Pepperdine student athelete Sarah Attar will compete as the 800-meter runner in the 2012 London Olympics as one of Saudi Arabia’s first women entrants.
On Thursday, the International Olympics Committee (I.O.C.) announced Saudi Arabia would send two female athletes to the Olympics for the first time: Attar, the 800-meter race, and Wodjan Ali Seraj Abdulrahim Shahrkhani, for judo.
The news was a landmark in Olympic history as now every competing country will send a female athlete.
Attar, 19, was raised and trained in California and holds dual citizenship. Pepperdine Sports writes she is a Pepperdine Scholar-Athlete and has ran track and cross-country for the past two years.
A New York Times article, which dubbed Attar a trailblazer, writes that she ran the 1,500 meters in five minutes 30.51 seconds and the 3,000 in 11:37.41, below Olympic standard times but accepted under a clauses “with the aim of broadening Olympic participation.”
In a video provided by the I.O.C., Attar said a big inspiration is being one of the first women for Saudi Arabia to compete and hopes to “make some big strides for women over there to get more involved in sport.”
Attar and Shahrkhani cross the threshold of female equity into the Olympic Games as they join Brunei and Qatar as the last countries to enter women into the Games.
The excitement followed July reports of the Muslim kingdom reversing a promise to allow Saudi women athletes to compete for the first time in Olympic history because one had not qualified.
In July the Associated Press (A.P.) reported that Saudi leaders were under pressure from both human-rights groups and the I.O.C. to ensure a female team.
Shortly after, I.O.C. President Jacques Rogge released a statement to the A.P. saying he was confident in continued discussions with the Saudi National Olympic Committee.
“Women have the right to practice sport and they want to practice,” Rogge said in the same press video as Attar this week. “We must make sure that barriers are broken down.

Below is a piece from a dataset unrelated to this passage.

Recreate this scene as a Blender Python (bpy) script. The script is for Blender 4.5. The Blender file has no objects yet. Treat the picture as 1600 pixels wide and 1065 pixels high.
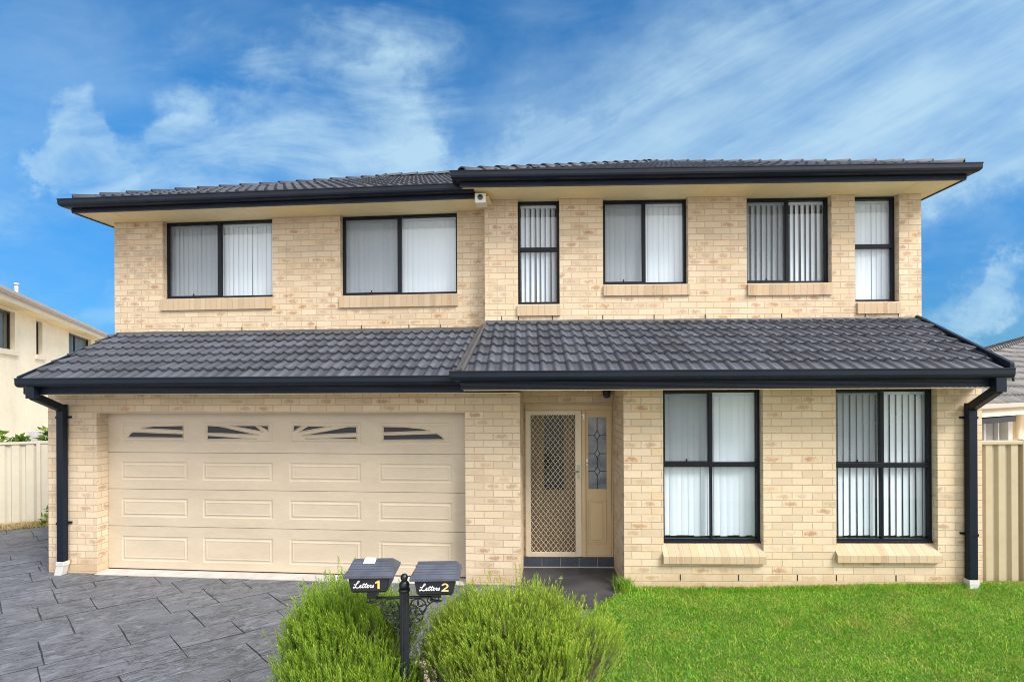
import bpy, math, random
import numpy as np
R_ = math.radians
random.seed(7)
rng = np.random.default_rng(11)
scene = bpy.context.scene
COL = scene.collection

# ------------------------------------------------------------------ frames
class Frame:
    """local (u along the facade, w into the building, z up) -> world"""
    def __init__(s, ox=0., oy=0., psi=0.):
        s.o = (ox, oy); s.e = (math.cos(psi), -math.sin(psi)); s.n = (math.sin(psi), math.cos(psi)); s.psi = psi
    def pt(s, u, w, z):
        return (s.o[0] + u*s.e[0] + w*s.n[0], s.o[1] + u*s.e[1] + w*s.n[1], z)
    def sub(s, u, w, rot):
        x, y, _ = s.pt(u, w, 0)
        return Frame(x, y, s.psi + rot)
WORLD = Frame()
FR = Frame(0, 6.03, .025)        # right wing: lower wall face at w = 0
FL = Frame(0, 6.175, .085)       # garage wing: lower wall face at w = 0
UPW_R, UPW_L = 1.17, 1.19        # setback of the upper storey

# ------------------------------------------------------------------ objects
def tag(o, label=None, cat=None, group=None, kind=None):
    if label: o['label'] = label
    if cat: o['category'] = cat
    if group: o['group'] = group
    if kind: o['kind'] = kind
    return o

def empty(name, loc, rz=0.):
    o = bpy.data.objects.new(name, None); COL.objects.link(o)
    o.location = loc; o.rotation_euler = (0, 0, rz); o.empty_display_size = .2
    return o

def origin_of(parent):
    x = y = z = 0.
    p = parent
    while p is not None:
        x += p.location.x; y += p.location.y; z += p.location.z
        p = p.parent
    return (x, y, z)

class MB:
    """mesh builder: faces in frame coordinates with UVs in metres"""
    def __init__(s, fr=WORLD):
        s.fr = fr; s.v = []; s.f = []; s.uv = []; s.m = []; s.sm = []
    def face(s, pts, mat=0, uv=None, smooth=False):
        i = len(s.v)
        for p in pts: s.v.append(s.fr.pt(*p))
        s.f.append(tuple(range(i, i+len(pts))))
        if uv is None:
            a = np.array(pts[1])-np.array(pts[0]); b = np.array(pts[-1])-np.array(pts[0])
            n = np.abs(np.cross(a, b))
            if n[1] >= n[0] and n[1] >= n[2]: uv = [(p[0], p[2]) for p in pts]
            elif n[0] >= n[2]: uv = [(p[1]+.05, p[2]) for p in pts]
            else: uv = [(p[0], p[1]) for p in pts]
        s.uv.extend(uv); s.m.append(mat); s.sm.append(smooth)
    def box(s, u0, u1, w0, w1, z0, z1, mat=0):
        P = [(u, w, z) for z in (z0, z1) for w in (w0, w1) for u in (u0, u1)]
        for q in ((0,1,5,4), (1,3,7,5), (3,2,6,7), (2,0,4,6), (4,5,7,6), (2,3,1,0)):
            s.face([P[k] for k in q], mat)
    def hexa(s, P, mat=0):
        """P: 8 points, bottom ring (4) then top ring (4)"""
        for q in ((0,1,5,4), (1,2,6,5), (2,3,7,6), (3,0,4,7), (4,5,6,7), (3,2,1,0)):
            s.face([P[k] for k in q], mat)
    def poly_prism(s, poly, axis, a0, a1, mat=0):
        """poly in the two other coordinates, extruded along axis 'u','w' or 'z'"""
        def mk(p, a):
            return {'u': (a, p[0], p[1]), 'w': (p[0], a, p[1]), 'z': (p[0], p[1], a)}[axis]
        n = len(poly)
        s.face([mk(p, a0) for p in poly], mat); s.face([mk(p, a1) for p in reversed(poly)], mat)
        for i in range(n):
            j = (i+1) % n
            s.face([mk(poly[i], a0), mk(poly[i], a1), mk(poly[j], a1), mk(poly[j], a0)], mat)
    def tube(s, path, r, n=8, mat=0, caps=True, smooth=True):
        path = [np.array(p, float) for p in path]
        rs = r if hasattr(r, '__len__') else [r]*len(path)
        rings = []; up = None
        for i, p in enumerate(path):
            d = path[min(i+1, len(path)-1)] - path[max(i-1, 0)]
            d /= (np.linalg.norm(d) + 1e-9)
            if up is None:
                up = np.array((0, 0, 1.)) if abs(d[2]) < .9 else np.array((0, 1., 0))
            a = np.cross(d, up); a /= (np.linalg.norm(a)+1e-9); b = np.cross(a, d); up = b
            rings.append([tuple(p + rs[i]*(math.cos(2*math.pi*k/n)*a + math.sin(2*math.pi*k/n)*b)) for k in range(n)])
        for i in range(len(rings)-1):
            for k in range(n):
                j = (k+1) % n
                s.face([rings[i][k], rings[i][j], rings[i+1][j], rings[i+1][k]], mat, smooth=smooth)
        if caps:
            s.face(list(reversed(rings[0])), mat); s.face(rings[-1], mat)
    def lathe(s, prof, c, n=16, mat=0, smooth=True):
        rings = [[(c[0]+r*math.cos(2*math.pi*k/n), c[1]+r*math.sin(2*math.pi*k/n), c[2]+z) for k in range(n)] for r, z in prof]
        for i in range(len(rings)-1):
            for k in range(n):
                j = (k+1) % n
                s.face([rings[i][k], rings[i][j], rings[i+1][j], rings[i+1][k]], mat, smooth=smooth)
        s.face(list(reversed(rings[0])), mat); s.face(rings[-1], mat)
    def sweep(s, path, prof, mat=0, closed_prof=True, caps=True):
        """prof [(outward, z)] swept along a plan path [(u, w)] with mitred corners; outward is right of travel"""
        P = [np.array(p, float) for p in path]; rings = []
        for i, p in enumerate(P):
            d0 = P[i]-P[i-1] if i else P[1]-P[0]
            d1 = P[i+1]-P[i] if i < len(P)-1 else d0
            if i == 0: d0 = d1
            d0 = d0/np.linalg.norm(d0); d1 = d1/np.linalg.norm(d1)
            n0 = np.array((d0[1], -d0[0])); n1 = np.array((d1[1], -d1[0]))
            m = (n0+n1)/(1+np.dot(n0, n1))
            rings.append([(p[0]+m[0]*o, p[1]+m[1]*o, z) for o, z in prof])
        n = len(prof)
        for i in range(len(rings)-1):
            for k in range(n if closed_prof else n-1):
                j = (k+1) % n
                s.face([rings[i][k], rings[i][j], rings[i+1][j], rings[i+1][k]], mat)
        if caps and closed_prof:
            s.face(list(reversed(rings[0])), mat); s.face(rings[-1], mat)
    def build(s, name, mats, parent=None, loc=None, bevel=0., merge=True, recalc=True):
        me = bpy.data.meshes.new(name)
        o0 = origin_of(parent) if parent is not None else (0, 0, 0)
        if loc is None: loc = (0, 0, 0)
        off = (o0[0]+loc[0], o0[1]+loc[1], o0[2]+loc[2])
        me.from_pydata([(a-off[0], b-off[1], c-off[2]) for a, b, c in s.v], [], s.f)
        ul = me.uv_layers.new(name='UVMap')
        ul.data.foreach_set('uv', np.array(s.uv, np.float32).ravel())
        me.polygons.foreach_set('material_index', s.m)
        me.polygons.foreach_set('use_smooth', s.sm)
        if not isinstance(mats, (list, tuple)): mats = [mats]
        for m in mats: me.materials.append(m)
        if merge or recalc:
            import bmesh
            bm = bmesh.new(); bm.from_mesh(me)
            if merge: bmesh.ops.remove_doubles(bm, verts=bm.verts, dist=1e-5)
            if recalc: bmesh.ops.recalc_face_normals(bm, faces=bm.faces)
            bm.to_mesh(me); bm.free()
        o = bpy.data.objects.new(name, me); COL.objects.link(o)
        o.location = loc
        if parent is not None: o.parent = parent
        if bevel:
            md = o.modifiers.new('bevel', 'BEVEL'); md.width = bevel; md.segments = 2; md.limit_method = 'ANGLE'; md.angle_limit = R_(40)
        return o

# ------------------------------------------------------------------ materials
class NT:
    def __init__(s, m):
        s.nt = m.node_tree; s.N = s.nt.nodes; s.L = s.nt.links
    def n(s, t, **kw):
        o = s.N.new(t)
        for k, v in kw.items(): setattr(o, k, v)
        return o
    def link(s, a, b): s.L.new(a, b)
    def math(s, op, a, b=None, c=None, clamp=False):
        o = s.n('ShaderNodeMath', operation=op, use_clamp=clamp)
        for i, x in enumerate((a, b, c)):
            if x is None: continue
            if hasattr(x, 'is_linked'): s.link(x, o.inputs[i])
            else: o.inputs[i].default_value = x
        return o.outputs[0]
    def mix(s, f, a, b, blend='MIX'):
        o = s.n('ShaderNodeMix', data_type='RGBA', blend_type=blend)
        for sock, x in ((o.inputs[0], f), (o.inputs[6], a), (o.inputs[7], b)):
            if hasattr(x, 'is_linked'): s.link(x, sock)
            elif isinstance(x, (int, float)): sock.default_value = x
            else: sock.default_value = (*x[:3], 1)
        return o.outputs[2]
    def ramp(s, f, stops, interp='LINEAR'):
        o = s.n('ShaderNodeValToRGB'); cr = o.color_ramp; cr.interpolation = interp
        while len(cr.elements) < len(stops): cr.elements.new(.5)
        for e, (p, c) in zip(cr.elements, stops):
            e.position = p; e.color = (*c[:3], 1) if hasattr(c, '__len__') else (c, c, c, 1)
        s.link(f, o.inputs[0]); return o.outputs[0]
    def smooth(s, x, a, b):
        o = s.n('ShaderNodeMapRange', interpolation_type='SMOOTHSTEP')
        s.link(x, o.inputs[0]); o.inputs[1].default_value = a; o.inputs[2].default_value = b
        return o.outputs[0]
    def noise(s, vec, scale, detail=4, rough=.55, dist=0.):
        o = s.n('ShaderNodeTexNoise'); o.inputs['Scale'].default_value = scale
        o.inputs['Detail'].default_value = detail; o.inputs['Roughness'].default_value = rough; o.inputs['Distortion'].default_value = dist
        if vec is not None: s.link(vec, o.inputs['Vector'])
        return o.outputs['Fac']
    def mapping(s, vec, scale=(1, 1, 1), rot=(0, 0, 0), loc=(0, 0, 0)):
        o = s.n('ShaderNodeMapping'); s.link(vec, o.inputs[0])
        o.inputs['Scale'].default_value = scale; o.inputs['Rotation'].default_value = rot; o.inputs['Location'].default_value = loc
        return o.outputs[0]
    def bump(s, h, strength, dist):
        o = s.n('ShaderNodeBump'); o.inputs['Strength'].default_value = strength; o.inputs['Distance'].default_value = dist
        s.link(h, o.inputs['Height']); return o.outputs[0]

def mat(name, col=(.5, .5, .5), rough=.6, metal=0., spec=.5):
    m = bpy.data.materials.new(name); m.use_nodes = True
    t = NT(m); b = t.N['Principled BSDF']
    b.inputs['Base Color'].default_value = (*col, 1); b.inputs['Roughness'].default_value = rough
    b.inputs['Metallic'].default_value = metal; b.inputs['Specular IOR Level'].default_value = spec
    return m, t, b

def painted(name, col, rough=.5, var=.08, scale=6., bumpd=0., metal=0., spec=.5, stretch=(1, 1, 1)):
    """paint with slight dirt/weather variation"""
    m, t, b = mat(name, col, rough, metal, spec)
    geo = t.n('ShaderNodeNewGeometry').outputs['Position']
    v = t.mapping(geo, stretch)
    n1 = t.noise(v, scale, 5, .6); n2 = t.noise(v, scale*9, 3, .6)
    f = t.math('ADD', t.math('MULTIPLY', n1, .7), t.math('MULTIPLY', n2, .3))
    dark = tuple(c*(1-var*2) for c in col); lite = tuple(min(1, c*(1+var)) for c in col)
    t.link(t.ramp(f, [(.3, dark), (.62, lite)]), b.inputs['Base Color'])
    rr = t.n('ShaderNodeMapRange'); t.link(n2, rr.inputs[0]); rr.inputs[3].default_value = max(.05, rough-.12); rr.inputs[4].default_value = min(1, rough+.12)
    t.link(rr.outputs[0], b.inputs['Roughness'])
    if bumpd:
        t.link(t.bump(n2, .5, bumpd), b.inputs['Normal'])
    return m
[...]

We had a good dialogue with [Saudi Olympic officials] and then we were able to persuade them to send women to the games.”
Rogge called the decision a “symbolic one,” and the I.O.C. believes “that within a decade or 20 years, there will be a gender equality at the Olympic games.”
The I.O.C. website writes that the 1908 London Games held a 1.8 percent female participation rate and a 9.5 percent in London 1948. In 2008, Beijing had more than 42 percent female participation.